Nothing in the data should change when you return it, but leave the pictures out.

** BEGIN Supplied material **

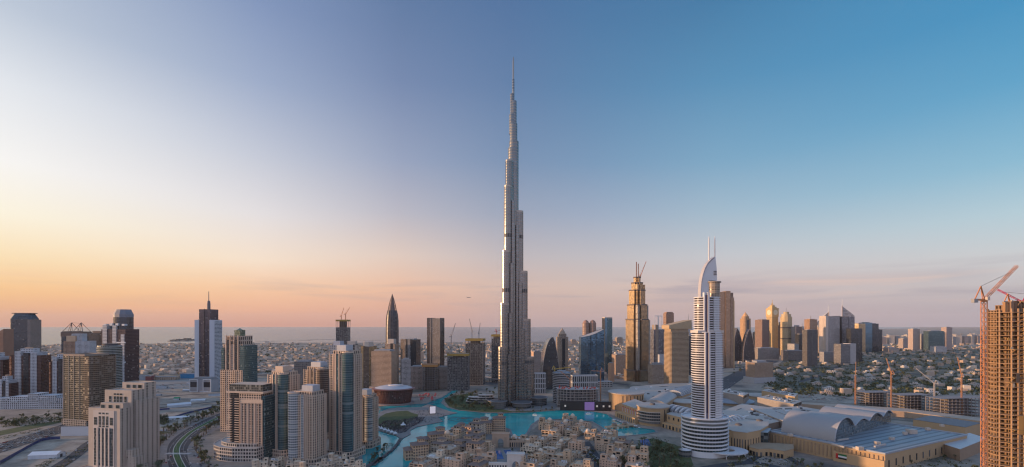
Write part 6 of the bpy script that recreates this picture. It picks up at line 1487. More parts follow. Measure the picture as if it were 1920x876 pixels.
# ---- tall unfinished tower at the frame edge with its big crane
def edge_tower():
    Y = 345; cx = 1903
    t = at('unfinished_tower', 'tall raw concrete tower under construction glowing orange, ringed with floor edges at the frame edge', 'construction', cx, Y+8, 0)
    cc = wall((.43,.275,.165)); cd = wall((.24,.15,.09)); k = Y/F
    z = PZ(586,Y); fh = 3.55; n = int(z/fh)
    P = [(-16,-4),(-11,-9),(-3,-10),(-2,-12),(9,-12),(18,-8),(20,10),(-15,10)]
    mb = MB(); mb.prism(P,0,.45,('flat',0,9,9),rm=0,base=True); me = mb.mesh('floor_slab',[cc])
    mb = MB(); mb.prism([(-19.5,-3),(-12,-8),(-12,2),(-19.5,4)],0,.3,('flat',0,9,9),rm=0,base=True)
    pm = mb.mesh('balcony_slab',[cc])
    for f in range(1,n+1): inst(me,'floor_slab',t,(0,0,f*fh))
    for f in range(4,n-3):
        if f % 5 != 0: inst(pm,'balcony_slab',t,(0,0,f*fh))
    for x0,x1,y0,y1,h in ((-9,-4,-4,6,z+6),(0,7,-6,6,z+9),(10,16,-3,6,z+5),(-14,-10.6,0,7,z+2)):
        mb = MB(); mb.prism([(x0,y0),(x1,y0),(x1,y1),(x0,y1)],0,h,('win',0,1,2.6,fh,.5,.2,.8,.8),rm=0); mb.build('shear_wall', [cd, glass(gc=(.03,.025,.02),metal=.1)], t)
    mb = MB(); mb.box(-.45,.45,-.45,.45,0,z+3); cm = mb.mesh('column',[cc])
    for x, y in ((-15,-3),(-11,-7.8),(-7,-8.8),(-3.4,-9.2),(-1.4,-11),(2,-11.2),(5.5,-11.2),(9,-11),(13.5,-9),(17.4,-7.2),(18.8,0),(-14.6,6)): inst(cm,'column',t,(x,y,0))
    mb = MB(); mb.box(-.8,.8,-13.6,-12.3,0,z-34); mb.build('hoist_track', [wall((.04,.035,.03))], t)
    mb = MB()
    for f in range(0,int((z-34)/3)): mb.bar((-.8,-13.7,f*3),(.8,-13.7,f*3+3),.18)
    mb.build('hoist_lattice', [wall((.2,.1,.05))], t)
    mb = MB(); mb.box(2.2,4.2,-13.6,-11.9,z-62,z-48); mb.build('hoist_cage', [wall((.4,.36,.32))], t)
    for x, y, w, h in ((-13,-5,2,8),(-9.5,-6,2.2,8.5),(-6,-5,2,8),(1.5,-4,5,7),(7.5,-5,4,8),(14,-3,4,7)):
        mb = MB(); mb.box(x-w/2,x+w/2,y-1,y+1,z,z+h); mb.build('formwork', [wall(random.choice(((.22,.13,.08),(.35,.2,.1),(.28,.18,.12)))) ], t)
    mb = MB(); mb.ring([(2,-12.6),(18.6,-9),(20.5,10.4),(2,10.4)],[(2.5,-12),(18,-8.6),(20,10),(2.5,10)],z-3,z+5); mb.build('safety_screen', [wall((.55,.33,.05))], t)
    rnd = random.Random(3)
    for i in range(60):
        f = rnd.randrange(3,n); x = rnd.uniform(-14,16); y = -8.5 if x < -3 else -10.5
        w = rnd.uniform(1,2.6); mb = MB(); mb.box(x-w/2,x+w/2,y,y+.3,f*fh+.46,f*fh+.46+rnd.uniform(1.2,3)); mb.build('site_panel', [wall(rnd.choice(((.55,.3,.08),(.30,.2,.14),(.5,.42,.33),(.2,.13,.1))))], t)
    for i in range(16):                                    # debris netting hung over several bays and storeys
        f0 = rnd.randrange(4,n-6); f1 = f0+rnd.randrange(1,5); (ax,ay),(bx,by) = rnd.choice(list(zip(P[:5],P[1:6])))
        a0 = rnd.uniform(0,.6); a1 = min(1,a0+rnd.uniform(.25,.5))
        A, B = (ax+(bx-ax)*a0, ay+(by-ay)*a0-.35), (ax+(bx-ax)*a1, ay+(by-ay)*a1-.35); d_ = Vector(B)-Vector(A); n_ = Vector((d_.y,-d_.x)).normalized()*.12
        mb = MB(); mb.prism(ccw([A,B,tuple(Vector(B)+n_),tuple(Vector(A)+n_)]),f0*fh+.5,f1*fh+.2,('flat',0,3,3),rm=0); mb.build('debris_net', [wall(rnd.choice(((.20,.12,.07),(.48,.26,.08),(.12,.09,.07),(.40,.30,.22))))], t)
    for i in range(26):                                    # props and outrigger platforms sticking out
        f0 = rnd.randrange(6,n); x = rnd.uniform(-18,-3) if rnd.random() < .7 else rnd.uniform(3,17); L_ = rnd.uniform(2,5)
        y = -8 if x < -3 else -11
        mb = MB(); mb.box(x-1.1,x+1.1,y-L_,y+1,f0*fh+.5,f0*fh+.75); mb.bar((x,y-L_+.2,f0*fh+.5),(x,y,f0*fh-2.4),.16); mb.build('loading_platform', [wall(rnd.choice(((.5,.3,.12),(.35,.22,.14))))], t)
    mb = MB()
    for f in range(3,n,1):
        for (ax,ay),(bx,by) in zip(P[:5],P[1:6]): mb.bar((ax,ay-.05,f*fh+1.5),(bx,by-.05,f*fh+1.5),.09)
    mb.build('guard_rail', [wall((.5,.34,.16))], t)
    crane('big orange luffing crane on a lattice mast beside the raw concrete tower', 1845, 338, 0, PZ(566,338), 40, 80, 40, _ORG, 2.4, .34, n=62)
    crane('small orange crane riding on top of the raw concrete tower', 1893, 352, z, z+7.5, 14, 80, 3, _ORG, 1.5, .3)
    crane('crimson crane with a raised jib on the roof of the raw concrete tower', 1918, 350, z, z+7, 17, -50, 38, wall((.5,.02,.08),.5), 1.5, .4)
    for lab, px, Y2, z1, jl, ja, je in (('short orange mobile crane before the end wall of the vaulted hall',1700,500,22,20,20,62),('orange crawler crane with steep jib near the foot of the big orange crane',1795,470,16,34,50,52)):
        crane(lab, px, Y2, 0, z1*.35, jl, ja, je, _ORG, 1.8, .35)
edge_tower()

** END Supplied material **

> [Solved problem]:
Write part 6 of the bpy script that recreates this picture. It picks up at line 1487. More parts follow. Measure the picture as if it were 1920x876 pixels.
# ---- tall unfinished tower at the frame edge with its big crane
def edge_tower():
    Y = 345; cx = 1903
    t = at('unfinished_tower', 'tall raw concrete tower under construction glowing orange, ringed with floor edges at the frame edge', 'construction', cx, Y+8, 0)
    cc = wall((.43,.275,.165)); cd = wall((.24,.15,.09)); k = Y/F
    z = PZ(586,Y); fh = 3.55; n = int(z/fh)
    P = [(-16,-4),(-11,-9),(-3,-10),(-2,-12),(9,-12),(18,-8),(20,10),(-15,10)]
    mb = MB(); mb.prism(P,0,.45,('flat',0,9,9),rm=0,base=True); me = mb.mesh('floor_slab',[cc])
    mb = MB(); mb.prism([(-19.5,-3),(-12,-8),(-12,2),(-19.5,4)],0,.3,('flat',0,9,9),rm=0,base=True)
    pm = mb.mesh('balcony_slab',[cc])
    for f in range(1,n+1): inst(me,'floor_slab',t,(0,0,f*fh))
    for f in range(4,n-3):
        if f % 5 != 0: inst(pm,'balcony_slab',t,(0,0,f*fh))
    for x0,x1,y0,y1,h in ((-9,-4,-4,6,z+6),(0,7,-6,6,z+9),(10,16,-3,6,z+5),(-14,-10.6,0,7,z+2)):
        mb = MB(); mb.prism([(x0,y0),(x1,y0),(x1,y1),(x0,y1)],0,h,('win',0,1,2.6,fh,.5,.2,.8,.8),rm=0); mb.build('shear_wall', [cd, glass(gc=(.03,.025,.02),metal=.1)], t)
    mb = MB(); mb.box(-.45,.45,-.45,.45,0,z+3); cm = mb.mesh('column',[cc])
    for x, y in ((-15,-3),(-11,-7.8),(-7,-8.8),(-3.4,-9.2),(-1.4,-11),(2,-11.2),(5.5,-11.2),(9,-11),(13.5,-9),(17.4,-7.2),(18.8,0),(-14.6,6)): inst(cm,'column',t,(x,y,0))
    mb = MB(); mb.box(-.8,.8,-13.6,-12.3,0,z-34); mb.build('hoist_track', [wall((.04,.035,.03))], t)
    mb = MB()
    for f in range(0,int((z-34)/3)): mb.bar((-.8,-13.7,f*3),(.8,-13.7,f*3+3),.18)
    mb.build('hoist_lattice', [wall((.2,.1,.05))], t)
    mb = MB(); mb.box(2.2,4.2,-13.6,-11.9,z-62,z-48); mb.build('hoist_cage', [wall((.4,.36,.32))], t)
    for x, y, w, h in ((-13,-5,2,8),(-9.5,-6,2.2,8.5),(-6,-5,2,8),(1.5,-4,5,7),(7.5,-5,4,8),(14,-3,4,7)):
        mb = MB(); mb.box(x-w/2,x+w/2,y-1,y+1,z,z+h); mb.build('formwork', [wall(random.choice(((.22,.13,.08),(.35,.2,.1),(.28,.18,.12)))) ], t)
    mb = MB(); mb.ring([(2,-12.6),(18.6,-9),(20.5,10.4),(2,10.4)],[(2.5,-12),(18,-8.6),(20,10),(2.5,10)],z-3,z+5); mb.build('safety_screen', [wall((.55,.33,.05))], t)
    rnd = random.Random(3)
    for i in range(60):
        f = rnd.randrange(3,n); x = rnd.uniform(-14,16); y = -8.5 if x < -3 else -10.5
        w = rnd.uniform(1,2.6); mb = MB(); mb.box(x-w/2,x+w/2,y,y+.3,f*fh+.46,f*fh+.46+rnd.uniform(1.2,3)); mb.build('site_panel', [wall(rnd.choice(((.55,.3,.08),(.30,.2,.14),(.5,.42,.33),(.2,.13,.1))))], t)
    for i in range(16):                                    # debris netting hung over several bays and storeys
        f0 = rnd.randrange(4,n-6); f1 = f0+rnd.randrange(1,5); (ax,ay),(bx,by) = rnd.choice(list(zip(P[:5],P[1:6])))
        a0 = rnd.uniform(0,.6); a1 = min(1,a0+rnd.uniform(.25,.5))
        A, B = (ax+(bx-ax)*a0, ay+(by-ay)*a0-.35), (ax+(bx-ax)*a1, ay+(by-ay)*a1-.35); d_ = Vector(B)-Vector(A); n_ = Vector((d_.y,-d_.x)).normalized()*.12
        mb = MB(); mb.prism(ccw([A,B,tuple(Vector(B)+n_),tuple(Vector(A)+n_)]),f0*fh+.5,f1*fh+.2,('flat',0,3,3),rm=0); mb.build('debris_net', [wall(rnd.choice(((.20,.12,.07),(.48,.26,.08),(.12,.09,.07),(.40,.30,.22))))], t)
    for i in range(26):                                    # props and outrigger platforms sticking out
        f0 = rnd.randrange(6,n); x = rnd.uniform(-18,-3) if rnd.random() < .7 else rnd.uniform(3,17); L_ = rnd.uniform(2,5)
        y = -8 if x < -3 else -11
        mb = MB(); mb.box(x-1.1,x+1.1,y-L_,y+1,f0*fh+.5,f0*fh+.75); mb.bar((x,y-L_+.2,f0*fh+.5),(x,y,f0*fh-2.4),.16); mb.build('loading_platform', [wall(rnd.choice(((.5,.3,.12),(.35,.22,.14))))], t)
    mb = MB()
    for f in range(3,n,1):
        for (ax,ay),(bx,by) in zip(P[:5],P[1:6]): mb.bar((ax,ay-.05,f*fh+1.5),(bx,by-.05,f*fh+1.5),.09)
    mb.build('guard_rail', [wall((.5,.34,.16))], t)
    crane('big orange luffing crane on a lattice mast beside the raw concrete tower', 1845, 338, 0, PZ(566,338), 40, 80, 40, _ORG, 2.4, .34, n=62)
    crane('small orange crane riding on top of the raw concrete tower', 1893, 352, z, z+7.5, 14, 80, 3, _ORG, 1.5, .3)
    crane('crimson crane with a raised jib on the roof of the raw concrete tower', 1918, 350, z, z+7, 17, -50, 38, wall((.5,.02,.08),.5), 1.5, .4)
    for lab, px, Y2, z1, jl, ja, je in (('short orange mobile crane before the end wall of the vaulted hall',1700,500,22,20,20,62),('orange crawler crane with steep jib near the foot of the big orange crane',1795,470,16,34,50,52)):
        crane(lab, px, Y2, 0, z1*.35, jl, ja, je, _ORG, 1.8, .35)
edge_tower()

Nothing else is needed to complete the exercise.